▶ **Your objective**
Retype every line from the start of the data down to and including the line with "junction = bpy.data.objects['junction']". Skip the pictures.

◇ ◇ ◇ ◇

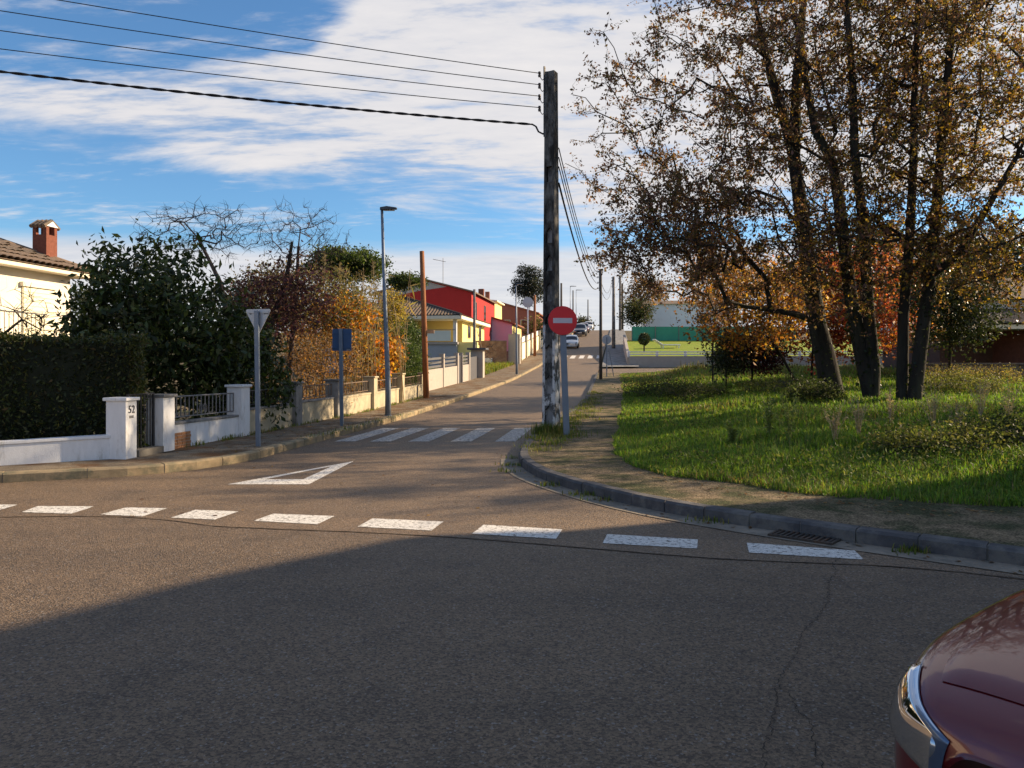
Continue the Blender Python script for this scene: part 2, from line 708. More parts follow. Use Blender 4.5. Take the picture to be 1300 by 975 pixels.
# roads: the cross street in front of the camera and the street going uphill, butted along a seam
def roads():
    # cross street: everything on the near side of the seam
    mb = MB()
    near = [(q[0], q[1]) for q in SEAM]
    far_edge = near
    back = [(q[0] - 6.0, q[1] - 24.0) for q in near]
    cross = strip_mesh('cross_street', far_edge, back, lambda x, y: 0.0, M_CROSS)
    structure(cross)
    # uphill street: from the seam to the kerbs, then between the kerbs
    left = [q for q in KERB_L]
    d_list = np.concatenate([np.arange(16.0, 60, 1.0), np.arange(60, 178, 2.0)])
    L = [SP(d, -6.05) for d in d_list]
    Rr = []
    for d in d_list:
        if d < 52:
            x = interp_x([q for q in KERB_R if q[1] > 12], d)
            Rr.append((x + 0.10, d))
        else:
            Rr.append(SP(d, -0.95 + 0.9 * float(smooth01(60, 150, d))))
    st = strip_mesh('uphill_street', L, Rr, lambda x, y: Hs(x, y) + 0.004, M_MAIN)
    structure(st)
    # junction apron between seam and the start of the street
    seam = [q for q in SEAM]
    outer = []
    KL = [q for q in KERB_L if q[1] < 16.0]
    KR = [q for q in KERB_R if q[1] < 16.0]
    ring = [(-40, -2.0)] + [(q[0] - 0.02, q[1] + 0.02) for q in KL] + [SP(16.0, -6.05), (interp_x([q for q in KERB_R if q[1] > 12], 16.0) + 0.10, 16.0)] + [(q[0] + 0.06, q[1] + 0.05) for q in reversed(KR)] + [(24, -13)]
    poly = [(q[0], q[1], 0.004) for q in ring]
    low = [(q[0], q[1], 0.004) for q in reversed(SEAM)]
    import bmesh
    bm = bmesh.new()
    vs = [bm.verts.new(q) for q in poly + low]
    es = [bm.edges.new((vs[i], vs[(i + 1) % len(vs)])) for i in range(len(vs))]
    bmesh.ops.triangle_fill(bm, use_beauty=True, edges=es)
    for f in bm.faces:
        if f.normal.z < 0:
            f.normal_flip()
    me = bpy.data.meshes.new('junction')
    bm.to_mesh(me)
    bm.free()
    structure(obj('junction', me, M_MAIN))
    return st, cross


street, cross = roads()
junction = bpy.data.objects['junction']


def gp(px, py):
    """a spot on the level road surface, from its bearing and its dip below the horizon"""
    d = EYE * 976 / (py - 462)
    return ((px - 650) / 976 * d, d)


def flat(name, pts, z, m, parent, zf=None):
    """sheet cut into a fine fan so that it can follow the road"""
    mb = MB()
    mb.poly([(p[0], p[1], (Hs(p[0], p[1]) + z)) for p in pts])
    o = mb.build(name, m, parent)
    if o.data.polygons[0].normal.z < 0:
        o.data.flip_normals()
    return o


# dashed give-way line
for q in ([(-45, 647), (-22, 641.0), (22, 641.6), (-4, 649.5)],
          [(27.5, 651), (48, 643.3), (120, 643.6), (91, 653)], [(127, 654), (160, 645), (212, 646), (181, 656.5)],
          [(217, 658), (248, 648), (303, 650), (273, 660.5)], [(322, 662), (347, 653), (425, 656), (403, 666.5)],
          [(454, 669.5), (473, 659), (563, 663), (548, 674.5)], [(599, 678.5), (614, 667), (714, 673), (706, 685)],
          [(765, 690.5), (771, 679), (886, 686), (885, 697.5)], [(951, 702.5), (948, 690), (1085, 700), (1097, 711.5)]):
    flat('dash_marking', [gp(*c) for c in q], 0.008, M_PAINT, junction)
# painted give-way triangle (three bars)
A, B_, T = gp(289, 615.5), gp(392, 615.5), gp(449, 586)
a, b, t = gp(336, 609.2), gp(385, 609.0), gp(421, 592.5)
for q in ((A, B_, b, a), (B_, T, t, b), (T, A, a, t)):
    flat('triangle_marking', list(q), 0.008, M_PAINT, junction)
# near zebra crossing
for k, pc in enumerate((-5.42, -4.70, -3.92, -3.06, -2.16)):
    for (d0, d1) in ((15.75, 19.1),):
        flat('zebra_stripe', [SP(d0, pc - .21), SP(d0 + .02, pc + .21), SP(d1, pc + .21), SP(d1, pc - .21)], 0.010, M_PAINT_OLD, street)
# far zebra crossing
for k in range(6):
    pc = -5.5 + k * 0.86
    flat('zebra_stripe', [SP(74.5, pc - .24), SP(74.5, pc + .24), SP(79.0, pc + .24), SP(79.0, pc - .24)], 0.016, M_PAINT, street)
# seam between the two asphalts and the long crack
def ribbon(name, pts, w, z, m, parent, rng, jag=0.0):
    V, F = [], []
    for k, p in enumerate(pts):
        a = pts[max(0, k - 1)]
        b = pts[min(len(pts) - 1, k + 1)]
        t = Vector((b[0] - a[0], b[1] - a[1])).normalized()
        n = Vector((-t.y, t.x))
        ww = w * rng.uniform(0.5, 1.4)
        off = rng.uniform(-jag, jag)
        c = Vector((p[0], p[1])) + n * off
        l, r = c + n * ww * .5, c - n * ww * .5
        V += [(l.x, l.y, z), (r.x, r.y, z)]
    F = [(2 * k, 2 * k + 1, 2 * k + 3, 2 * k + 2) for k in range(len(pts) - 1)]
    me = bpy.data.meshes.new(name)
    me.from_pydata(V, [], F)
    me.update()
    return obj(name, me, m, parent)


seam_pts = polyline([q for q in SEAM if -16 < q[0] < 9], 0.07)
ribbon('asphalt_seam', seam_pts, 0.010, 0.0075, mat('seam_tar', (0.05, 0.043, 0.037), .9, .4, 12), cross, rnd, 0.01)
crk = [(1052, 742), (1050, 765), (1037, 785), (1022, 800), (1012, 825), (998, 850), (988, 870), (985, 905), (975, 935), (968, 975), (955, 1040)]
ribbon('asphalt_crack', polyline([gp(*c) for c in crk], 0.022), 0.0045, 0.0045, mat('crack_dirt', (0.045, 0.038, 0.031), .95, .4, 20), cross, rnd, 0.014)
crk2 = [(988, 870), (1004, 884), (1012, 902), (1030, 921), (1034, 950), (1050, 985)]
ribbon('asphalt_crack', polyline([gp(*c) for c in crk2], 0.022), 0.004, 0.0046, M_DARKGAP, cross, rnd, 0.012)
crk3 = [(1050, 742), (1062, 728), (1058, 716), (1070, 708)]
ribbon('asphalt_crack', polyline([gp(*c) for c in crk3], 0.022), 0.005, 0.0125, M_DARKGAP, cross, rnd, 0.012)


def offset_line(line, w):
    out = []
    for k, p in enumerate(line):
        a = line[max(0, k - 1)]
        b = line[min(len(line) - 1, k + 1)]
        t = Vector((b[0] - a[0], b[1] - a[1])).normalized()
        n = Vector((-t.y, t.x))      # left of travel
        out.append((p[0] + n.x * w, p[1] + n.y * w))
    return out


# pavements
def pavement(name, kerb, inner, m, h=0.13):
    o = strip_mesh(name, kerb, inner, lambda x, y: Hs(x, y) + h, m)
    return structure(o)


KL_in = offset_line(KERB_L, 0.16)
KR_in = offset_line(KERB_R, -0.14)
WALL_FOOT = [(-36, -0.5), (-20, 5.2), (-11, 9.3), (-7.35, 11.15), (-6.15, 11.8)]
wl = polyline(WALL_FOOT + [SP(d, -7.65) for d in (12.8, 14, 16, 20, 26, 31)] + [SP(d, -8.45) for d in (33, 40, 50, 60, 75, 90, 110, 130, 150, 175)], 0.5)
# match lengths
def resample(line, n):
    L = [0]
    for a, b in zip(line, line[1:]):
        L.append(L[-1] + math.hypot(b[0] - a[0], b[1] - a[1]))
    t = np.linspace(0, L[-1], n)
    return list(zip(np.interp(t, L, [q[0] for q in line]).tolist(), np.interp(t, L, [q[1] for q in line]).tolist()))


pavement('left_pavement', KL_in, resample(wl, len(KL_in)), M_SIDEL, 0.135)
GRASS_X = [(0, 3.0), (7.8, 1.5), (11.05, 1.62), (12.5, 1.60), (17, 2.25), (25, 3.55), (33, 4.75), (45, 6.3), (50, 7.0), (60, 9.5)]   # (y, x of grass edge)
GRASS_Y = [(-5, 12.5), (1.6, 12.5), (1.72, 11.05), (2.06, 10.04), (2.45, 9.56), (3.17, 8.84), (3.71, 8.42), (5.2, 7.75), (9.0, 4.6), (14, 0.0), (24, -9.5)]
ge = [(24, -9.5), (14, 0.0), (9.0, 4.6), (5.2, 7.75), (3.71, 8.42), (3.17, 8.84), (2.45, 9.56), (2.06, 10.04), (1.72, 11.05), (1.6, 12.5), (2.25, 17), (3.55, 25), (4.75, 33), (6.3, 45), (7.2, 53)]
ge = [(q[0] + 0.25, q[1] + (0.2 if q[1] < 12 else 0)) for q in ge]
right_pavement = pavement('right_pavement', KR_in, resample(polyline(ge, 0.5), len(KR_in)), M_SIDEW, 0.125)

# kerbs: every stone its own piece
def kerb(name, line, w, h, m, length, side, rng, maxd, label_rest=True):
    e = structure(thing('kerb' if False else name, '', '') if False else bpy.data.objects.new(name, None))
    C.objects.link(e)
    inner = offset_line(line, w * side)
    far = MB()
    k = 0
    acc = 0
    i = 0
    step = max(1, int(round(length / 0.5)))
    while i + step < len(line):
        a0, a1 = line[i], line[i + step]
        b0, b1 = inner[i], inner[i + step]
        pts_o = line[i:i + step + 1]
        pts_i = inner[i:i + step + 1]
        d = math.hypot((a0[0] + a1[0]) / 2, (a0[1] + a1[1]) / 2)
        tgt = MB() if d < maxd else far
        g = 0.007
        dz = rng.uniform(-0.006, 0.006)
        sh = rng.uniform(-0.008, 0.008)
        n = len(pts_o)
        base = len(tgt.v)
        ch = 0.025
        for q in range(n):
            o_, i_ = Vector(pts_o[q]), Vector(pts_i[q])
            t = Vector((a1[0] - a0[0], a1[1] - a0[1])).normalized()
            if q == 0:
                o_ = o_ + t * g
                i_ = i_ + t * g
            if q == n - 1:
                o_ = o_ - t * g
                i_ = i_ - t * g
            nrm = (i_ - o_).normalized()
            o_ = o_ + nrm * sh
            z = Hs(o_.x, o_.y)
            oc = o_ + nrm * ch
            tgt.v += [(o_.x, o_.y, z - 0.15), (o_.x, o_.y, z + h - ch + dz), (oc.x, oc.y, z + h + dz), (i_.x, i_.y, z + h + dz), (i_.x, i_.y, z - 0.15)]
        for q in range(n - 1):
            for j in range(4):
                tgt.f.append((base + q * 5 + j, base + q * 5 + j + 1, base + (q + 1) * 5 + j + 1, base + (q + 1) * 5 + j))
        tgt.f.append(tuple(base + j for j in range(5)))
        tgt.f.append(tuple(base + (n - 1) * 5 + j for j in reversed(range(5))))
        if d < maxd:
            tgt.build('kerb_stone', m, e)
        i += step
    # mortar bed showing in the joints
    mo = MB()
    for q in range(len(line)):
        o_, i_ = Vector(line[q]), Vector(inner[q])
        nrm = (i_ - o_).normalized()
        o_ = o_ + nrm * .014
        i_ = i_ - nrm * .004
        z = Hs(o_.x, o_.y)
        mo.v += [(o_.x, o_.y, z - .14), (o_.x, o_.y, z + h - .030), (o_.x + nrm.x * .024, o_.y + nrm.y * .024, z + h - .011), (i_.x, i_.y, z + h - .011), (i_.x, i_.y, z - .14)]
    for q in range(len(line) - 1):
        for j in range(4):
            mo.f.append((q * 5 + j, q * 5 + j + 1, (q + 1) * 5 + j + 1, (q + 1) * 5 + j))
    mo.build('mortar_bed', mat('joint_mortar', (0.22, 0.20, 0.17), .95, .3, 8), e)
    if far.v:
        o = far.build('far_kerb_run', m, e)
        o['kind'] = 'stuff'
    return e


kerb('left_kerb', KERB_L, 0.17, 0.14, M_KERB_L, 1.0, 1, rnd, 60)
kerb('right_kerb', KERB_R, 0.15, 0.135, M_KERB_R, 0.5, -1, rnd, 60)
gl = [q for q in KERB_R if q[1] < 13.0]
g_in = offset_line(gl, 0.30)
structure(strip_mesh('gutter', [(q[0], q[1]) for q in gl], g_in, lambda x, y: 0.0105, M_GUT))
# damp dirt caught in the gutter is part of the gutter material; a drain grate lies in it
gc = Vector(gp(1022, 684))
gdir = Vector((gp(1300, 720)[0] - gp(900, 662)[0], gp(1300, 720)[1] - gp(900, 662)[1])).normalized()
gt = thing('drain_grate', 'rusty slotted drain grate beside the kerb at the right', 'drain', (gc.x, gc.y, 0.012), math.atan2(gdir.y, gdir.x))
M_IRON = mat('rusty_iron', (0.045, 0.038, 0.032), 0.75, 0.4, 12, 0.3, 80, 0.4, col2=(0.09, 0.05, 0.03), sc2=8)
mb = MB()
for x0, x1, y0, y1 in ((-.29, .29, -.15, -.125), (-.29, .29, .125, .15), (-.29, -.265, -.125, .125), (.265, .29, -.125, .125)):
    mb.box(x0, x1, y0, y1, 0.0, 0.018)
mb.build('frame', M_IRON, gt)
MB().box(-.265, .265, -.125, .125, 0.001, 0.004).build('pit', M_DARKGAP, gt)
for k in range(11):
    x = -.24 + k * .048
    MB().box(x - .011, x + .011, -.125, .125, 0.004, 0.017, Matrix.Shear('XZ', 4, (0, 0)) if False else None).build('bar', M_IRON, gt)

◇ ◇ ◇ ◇

▶ **Reply**
Continue the Blender Python script for this scene: part 2, from line 708. More parts follow. Use Blender 4.5. Take the picture to be 1300 by 975 pixels.
# roads: the cross street in front of the camera and the street going uphill, butted along a seam
def roads():
    # cross street: everything on the near side of the seam
    mb = MB()
    near = [(q[0], q[1]) for q in SEAM]
    far_edge = near
    back = [(q[0] - 6.0, q[1] - 24.0) for q in near]
    cross = strip_mesh('cross_street', far_edge, back, lambda x, y: 0.0, M_CROSS)
    structure(cross)
    # uphill street: from the seam to the kerbs, then between the kerbs
    left = [q for q in KERB_L]
    d_list = np.concatenate([np.arange(16.0, 60, 1.0), np.arange(60, 178, 2.0)])
    L = [SP(d, -6.05) for d in d_list]
    Rr = []
    for d in d_list:
        if d < 52:
            x = interp_x([q for q in KERB_R if q[1] > 12], d)
            Rr.append((x + 0.10, d))
        else:
            Rr.append(SP(d, -0.95 + 0.9 * float(smooth01(60, 150, d))))
    st = strip_mesh('uphill_street', L, Rr, lambda x, y: Hs(x, y) + 0.004, M_MAIN)
    structure(st)
    # junction apron between seam and the start of the street
    seam = [q for q in SEAM]
    outer = []
    KL = [q for q in KERB_L if q[1] < 16.0]
    KR = [q for q in KERB_R if q[1] < 16.0]
    ring = [(-40, -2.0)] + [(q[0] - 0.02, q[1] + 0.02) for q in KL] + [SP(16.0, -6.05), (interp_x([q for q in KERB_R if q[1] > 12], 16.0) + 0.10, 16.0)] + [(q[0] + 0.06, q[1] + 0.05) for q in reversed(KR)] + [(24, -13)]
    poly = [(q[0], q[1], 0.004) for q in ring]
    low = [(q[0], q[1], 0.004) for q in reversed(SEAM)]
    import bmesh
    bm = bmesh.new()
    vs = [bm.verts.new(q) for q in poly + low]
    es = [bm.edges.new((vs[i], vs[(i + 1) % len(vs)])) for i in range(len(vs))]
    bmesh.ops.triangle_fill(bm, use_beauty=True, edges=es)
    for f in bm.faces:
        if f.normal.z < 0:
            f.normal_flip()
    me = bpy.data.meshes.new('junction')
    bm.to_mesh(me)
    bm.free()
    structure(obj('junction', me, M_MAIN))
    return st, cross


street, cross = roads()
junction = bpy.data.objects['junction']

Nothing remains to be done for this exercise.